Power tariffs remain the biggest strain
Vasudevan said fixed charges for LTCT connections stood at ₹35 per kilowatt some years ago and have since climbed to ₹168 per kilowatt, a rise he described as almost 400 times the original rate. TANSTIA’s memorandum asks the government to bring fixed charges for LT 3B connections of 20 KW to 50 KW down to ₹50 per kilowatt, and for 50 KW to 112 KW down to ₹100 per kilowatt, with a progressive billing structure and the LTCT threshold raised from 112 KW to 150 KW. The association has also asked that peak hour charges be scrapped altogether. Vasudevan pointed out that Tamil Nadu was declared a power surplus state under the late Chief Minister J. Jayalalithaa and now generates significant renewable capacity, yet MSMEs pay 15 to 25 per cent extra between 6 am and 10 am and again between 6 pm and 10 pm, a levy that costs MSME departments nearly ₹200 to ₹250 crore a year out of an overall subsidy budget of about ₹1,800 crore, even though neighbouring states such as Karnataka and Andhra Pradesh do not impose such a charge on daytime consumption.

Approval process needs a single window and a single consent
Vasudevan told the Chief Minister that the single window clearance system, once anchored by monthly district collector-chaired meetings, has been diluted, with the Tamil Nadu Pollution Control Board, the Directorate of Industrial Safety and Health, and the Directorate of Town and Country Planning now running separate portals. TANSTIA has asked for a comprehensive single window portal combining DISH, TNPCB, local bodies and DTCP through the district industries centres, with a deemed approval clause if no response arrives within 30 days. On pollution clearances, the association wants the dual process of Consent to Establish and Consent to Operate replaced with a single Consent to Operate for small and micro units, and renewal fees calculated only on the value of plant and machinery rather than on the combined value of land, building and machinery, since land prices vary sharply between Chennai and towns such as Thoothukudi or Madurai.
Land should be sold, not leased, to small units
TANSTIA has objected to a 2023 government order, GO 82, that restricts allotment in TANSIDCO industrial estates to a 99-year lease rather than outright sale. Vasudevan argued that small and micro entrepreneurs, unlike large companies backed by SIPCOT that prefer leased land for balance sheet reasons, have little social security to fall back on, and that owning land outright gives them greater collateral value and a safety net in case of business distress. TANSTIA wants GO 82 reversed and land in new integrated industrial townships planned for Chennai, Coimbatore, Krishnagiri, Madurai, Trichy, Erode, Salem, Chengalpattu, Kanchipuram, Thoothukudi and Ranipet allotted on a sale deed basis. The memorandum also seeks reinstatement of the 6 per cent TIIC interest subvention on new loans, relief from double taxation where MSMEs pay TANSIDCO or SIDCO maintenance charges alongside local body property tax that has risen over 300 per cent in some areas, implementation of the 1997 Industrial Township Act, and a subsidised disaster insurance scheme for machinery and premises.
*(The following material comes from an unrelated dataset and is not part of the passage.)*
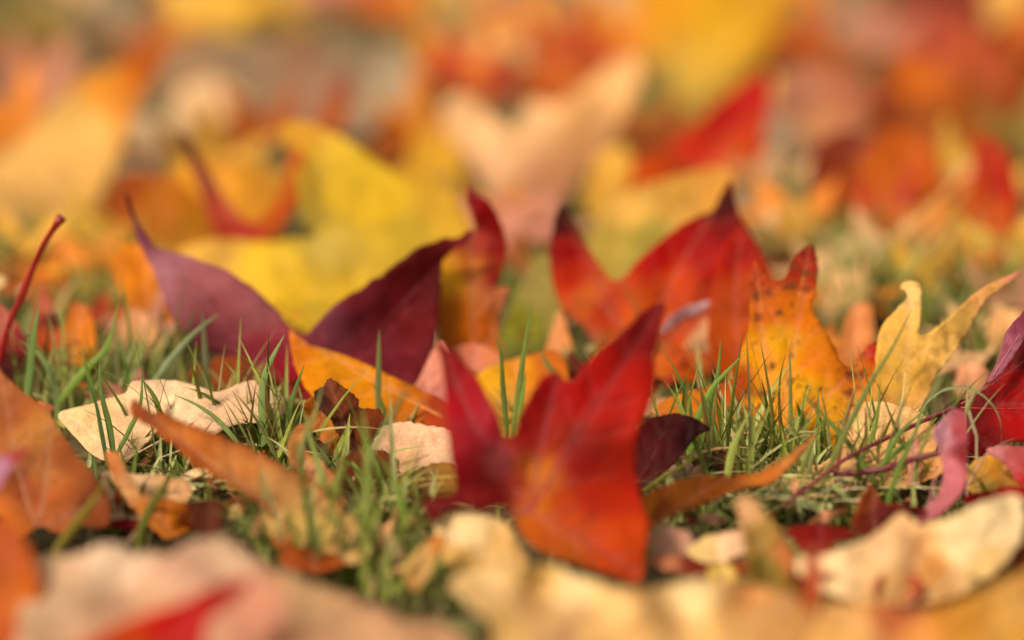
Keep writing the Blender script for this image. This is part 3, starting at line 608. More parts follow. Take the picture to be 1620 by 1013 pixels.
# small curled litter caught in the grass, each piece its own
FR = [
 ('dark curled leaf scrap between the two halves of the tan curled leaf', (505,715), 34, 14, -50, (60,28,26), 55),
 ('small rust scrap at the left foot of the dark brown folded leaf', (448,700), 26, 14, 20, (165,80,30), 50),
 ('tiny orange scrap in grass below the foot of the purple leaf', (432,712), 16, 10, 10, (205,110,40), 50),
 ('coppery curled shred right of the tan curled leaf', (556,742), 30, 13, 35, (135,60,25), 40),
 ('straw-coloured shred in the turf below the pinkish beige leaf', (618,800), 44, 12, -25, (215,175,120), 30),
 ('second straw shred, left of the dark red corner of the big red leaf', (650,830), 36, 13, -40, (200,150,95), 35),
 ('bronze curled shred below the orange-brown curled leaf', (372,800), 30, 15, 15, (150,80,35), 40),
 ('dark maroon shred under the straw shreds', (600,775), 24, 11, 0, (85,30,22), 35),
 ('cream shred in grass left of the cream leaf at the red leaf foot', (622,868), 46, 16, -55, (225,180,125), 45),
 ('small tan shred on the turf below the orange curled leaf', (1130,822), 26, 10, -15, (205,150,110), 30),
 ('small coppery shred on the turf left of the brown and dark red curled leaf', (1305,818), 28, 11, 20, (175,115,75), 30),
 ('pale straw shred hooked beside the pink curled leaf', (1422,748), 30, 12, 60, (220,170,130), 60),
 ('salmon shred low in the grass at the left edge of the pale beige leaf', (60,650), 26, 14, 10, (215,120,90), 40),
 ('brown shred in the grass right of the deep red-brown curled leaf', (655,800), 28, 11, 30, (120,65,30), 35),
 ('olive shred in front of the big red leaf left corner', (690,800), 22, 10, 10, (150,110,55), 35),
 ('dark brown curled shred among blades below the orange-brown curled leaf tip', (330,770), 30, 14, -20, (95,45,22), 45),
 ('copper curled leaf shred in the grass left of the forked pale blade', (545,770), 34, 16, -60, (160,85,35), 60),
 ('dark chestnut shred at the lower edge of the grass clump', (505,862), 36, 15, 10, (110,50,25), 45),
 ('tan torn shred leaning in the grass clump left of the big red leaf', (615,850), 34, 18, 65, (195,140,85), 60),
 ('maroon curled shred right of the dark maroon leaf', (1135,722), 26, 12, 25, (70,24,18), 50),
 ('cream crumb in the turf between orange curled leaf and tan-green tongue', (1195,835), 30, 12, -10, (235,205,160), 30)]
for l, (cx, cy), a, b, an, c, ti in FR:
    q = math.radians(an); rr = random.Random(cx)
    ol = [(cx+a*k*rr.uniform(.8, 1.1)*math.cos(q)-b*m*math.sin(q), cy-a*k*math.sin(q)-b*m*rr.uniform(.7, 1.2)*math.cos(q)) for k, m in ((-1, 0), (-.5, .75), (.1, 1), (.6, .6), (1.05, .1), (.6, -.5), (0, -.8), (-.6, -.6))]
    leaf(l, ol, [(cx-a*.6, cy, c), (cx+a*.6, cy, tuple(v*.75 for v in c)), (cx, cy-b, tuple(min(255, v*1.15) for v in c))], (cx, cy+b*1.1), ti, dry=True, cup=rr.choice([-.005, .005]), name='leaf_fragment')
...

Tamil Nadu ranks fourth by numbers, first by exports
Asked how Tamil Nadu compares with states such as Maharashtra, Karnataka and Gujarat, Vasudevan placed it third or fourth by the count of registered MSMEs, behind Maharashtra, Uttar Pradesh and West Bengal, with about 43 lakh entities on the Udyam portal, but first on GDP contribution and exports, citing its lead in automobile, electronics, textile and leather exports. On the two biggest hurdles, he named land conversion first, since SIPCOT has developed only around 10,000 plots against roughly 15 to 20 lakh manufacturing and service sector entities, forcing most units to depend on converting private agricultural land, a process TANSTIA wants simplified. The second is logistics connectivity: Tamil Nadu relies mainly on the Chennai and Thoothukudi ports and needs inland dry ports, container terminals and dedicated corridors linking hubs such as Madurai to the coast, on the lines of China, Vietnam and Kenya. The memorandum separately calls for fast-tracking the Madurai-Thoothukudi, Chennai-Kanniyakumari and Chennai-Bengaluru corridors and expediting trade centres planned for Madurai, Salem and Trichy. Vasudevan added that government support for startups should sit within the MSME framework rather than as a separate category, so startups also receive the subsidies available to small industries.
Public procurement lags despite Chennai’s manufacturing base
Vasudevan noted that the central government’s public procurement policy reserves 25 per cent of PSU purchases for micro and small enterprises, yet Tamil Nadu’s showing on the Government e-Marketplace has been weak, ranking around 14th among states when TANSTIA first raised the issue with MSME Secretary Dr Atul Anand, who set up a dedicated GeM committee in response. TANSTIA and the GeM authority have since run 25 to 30 onboarding camps, taking registrations from about 10,000-12,000 to roughly 85,000 to a lakh, though the state’s ranking has moved only to around ninth or tenth. He suggested the state government direct Tamil Nadu-based public sector undertakings to prefer registered Tamil Nadu MSMEs, and seek geographical weightage from the central government on GeM procurement. To push this further, TANSTIA is organising the fourth edition of Somex, a sourcing and manufacturing exhibition aimed at public sector buyers, from 21 to 23 January 2027 at a Chennai trade centre, offering free stalls to public sector companies such as Metro Rail, BHEL, ICF and CPCL, while participating MSMEs can claim back up to 80 per cent of their costs under the marketing promotion scheme.